The company is to extend the abilities of Amazon Simple Storage Service (Amazon S3) to deliver a worldwide local content delivery service.
Werner Vogels, chief technology officer at Amazon, explained in a blog post how delivering content to customers' applications locally will be more efficient and increase their satisfaction with cloud applications.
Businesses and/or developers will be able to deliver the same application performance to all customers, no matter what their location, he explained.
"The transport of network packets is still limited to the speed of light (at best) and customers of cloud applications may experience a different performance depending on where they are in relation to where the applications are running," said Vogels.
"We have seen that, for many applications, that works just fine, but there are developers who would like more control over how their customers are being served and for example would like to give all customers low latency access, regardless of their location."
The new service will allow developers and businesses to serve data to customers worldwide using a global network of edge locations, enabling low-latency and high data transfer rates, according to Vogels.
"The new service will deliver your content to your customers from the most appropriate location," he added.
Amazon had already been moving towards delivering such a service. The firm recently launched Amazon S3 in Europe to allow developers building applications to serve data to customers out of a European storage cloud.
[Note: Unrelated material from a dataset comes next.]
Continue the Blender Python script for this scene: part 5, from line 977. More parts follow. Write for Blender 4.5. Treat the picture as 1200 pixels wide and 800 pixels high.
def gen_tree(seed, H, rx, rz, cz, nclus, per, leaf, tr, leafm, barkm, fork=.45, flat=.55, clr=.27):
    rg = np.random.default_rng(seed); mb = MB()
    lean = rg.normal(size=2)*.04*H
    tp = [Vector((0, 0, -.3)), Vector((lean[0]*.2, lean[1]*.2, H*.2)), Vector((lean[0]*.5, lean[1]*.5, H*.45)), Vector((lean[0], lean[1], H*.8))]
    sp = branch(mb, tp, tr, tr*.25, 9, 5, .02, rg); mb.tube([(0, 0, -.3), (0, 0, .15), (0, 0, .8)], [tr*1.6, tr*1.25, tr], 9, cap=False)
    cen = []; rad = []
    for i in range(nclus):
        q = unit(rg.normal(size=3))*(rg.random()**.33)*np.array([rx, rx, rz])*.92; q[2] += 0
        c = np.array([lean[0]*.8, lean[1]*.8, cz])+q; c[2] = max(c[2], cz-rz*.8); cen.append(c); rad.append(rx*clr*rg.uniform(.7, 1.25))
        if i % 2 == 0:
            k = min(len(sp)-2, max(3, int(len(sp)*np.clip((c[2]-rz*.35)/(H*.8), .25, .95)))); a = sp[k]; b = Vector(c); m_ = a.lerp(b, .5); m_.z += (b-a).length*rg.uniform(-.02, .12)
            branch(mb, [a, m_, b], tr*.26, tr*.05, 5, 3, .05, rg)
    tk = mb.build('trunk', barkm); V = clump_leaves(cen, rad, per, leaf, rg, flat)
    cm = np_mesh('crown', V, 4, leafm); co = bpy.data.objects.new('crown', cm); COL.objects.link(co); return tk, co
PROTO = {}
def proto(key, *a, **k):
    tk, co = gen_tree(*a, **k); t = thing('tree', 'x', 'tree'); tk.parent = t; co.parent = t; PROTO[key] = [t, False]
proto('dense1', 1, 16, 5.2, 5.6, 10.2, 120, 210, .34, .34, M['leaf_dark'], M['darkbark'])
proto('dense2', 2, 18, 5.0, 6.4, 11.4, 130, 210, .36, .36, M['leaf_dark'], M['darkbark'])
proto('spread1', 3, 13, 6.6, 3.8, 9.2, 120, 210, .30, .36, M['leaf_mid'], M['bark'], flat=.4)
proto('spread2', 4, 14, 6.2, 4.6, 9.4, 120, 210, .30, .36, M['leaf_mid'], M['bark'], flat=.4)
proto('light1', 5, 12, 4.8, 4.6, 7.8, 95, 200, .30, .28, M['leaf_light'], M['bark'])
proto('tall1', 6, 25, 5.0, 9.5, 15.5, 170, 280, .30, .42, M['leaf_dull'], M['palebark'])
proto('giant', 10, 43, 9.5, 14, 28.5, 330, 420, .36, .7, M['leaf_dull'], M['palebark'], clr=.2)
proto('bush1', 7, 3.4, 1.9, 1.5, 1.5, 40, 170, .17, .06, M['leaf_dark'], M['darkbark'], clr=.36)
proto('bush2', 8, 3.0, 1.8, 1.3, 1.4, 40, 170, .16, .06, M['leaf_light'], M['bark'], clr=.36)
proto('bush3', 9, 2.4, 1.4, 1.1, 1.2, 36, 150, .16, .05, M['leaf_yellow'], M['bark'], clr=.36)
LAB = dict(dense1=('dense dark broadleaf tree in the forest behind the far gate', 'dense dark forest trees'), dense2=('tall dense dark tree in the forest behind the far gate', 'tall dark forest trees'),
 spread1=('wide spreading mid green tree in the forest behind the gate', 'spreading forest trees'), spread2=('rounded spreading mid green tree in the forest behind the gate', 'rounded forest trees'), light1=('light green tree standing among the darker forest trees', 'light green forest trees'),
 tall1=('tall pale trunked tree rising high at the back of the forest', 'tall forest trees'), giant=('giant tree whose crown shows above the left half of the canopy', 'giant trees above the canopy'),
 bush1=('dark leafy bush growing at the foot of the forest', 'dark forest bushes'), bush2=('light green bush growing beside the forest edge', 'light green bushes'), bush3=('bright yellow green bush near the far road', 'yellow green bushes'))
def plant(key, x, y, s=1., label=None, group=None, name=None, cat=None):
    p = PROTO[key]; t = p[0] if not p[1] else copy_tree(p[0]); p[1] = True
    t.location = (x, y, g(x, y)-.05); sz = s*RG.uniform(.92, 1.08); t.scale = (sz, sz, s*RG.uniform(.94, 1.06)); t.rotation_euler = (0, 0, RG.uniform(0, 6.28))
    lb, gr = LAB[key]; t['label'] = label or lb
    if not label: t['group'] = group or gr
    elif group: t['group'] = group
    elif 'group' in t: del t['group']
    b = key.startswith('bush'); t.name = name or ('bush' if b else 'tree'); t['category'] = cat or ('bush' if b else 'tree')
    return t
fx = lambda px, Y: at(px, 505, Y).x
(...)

Vogels suggested that the new initiative is simply taking Amazon S3 in Europe worldwide.
The company said that it had not yet decided on a name for the new service, referring to it in a separate blog entry as simply "a new service for content delivery".
An Amazon spokeswoman further expanded on the new services. "Many customers of Amazon Web Services currently use Amazon S3 for delivery of popular content - files that get downloaded frequently," she said.
"They asked us for a service that complemented Amazon S3's high durability storage with even higher performance delivery, by storing and delivering popular content from edge locations close to where their customers make requests."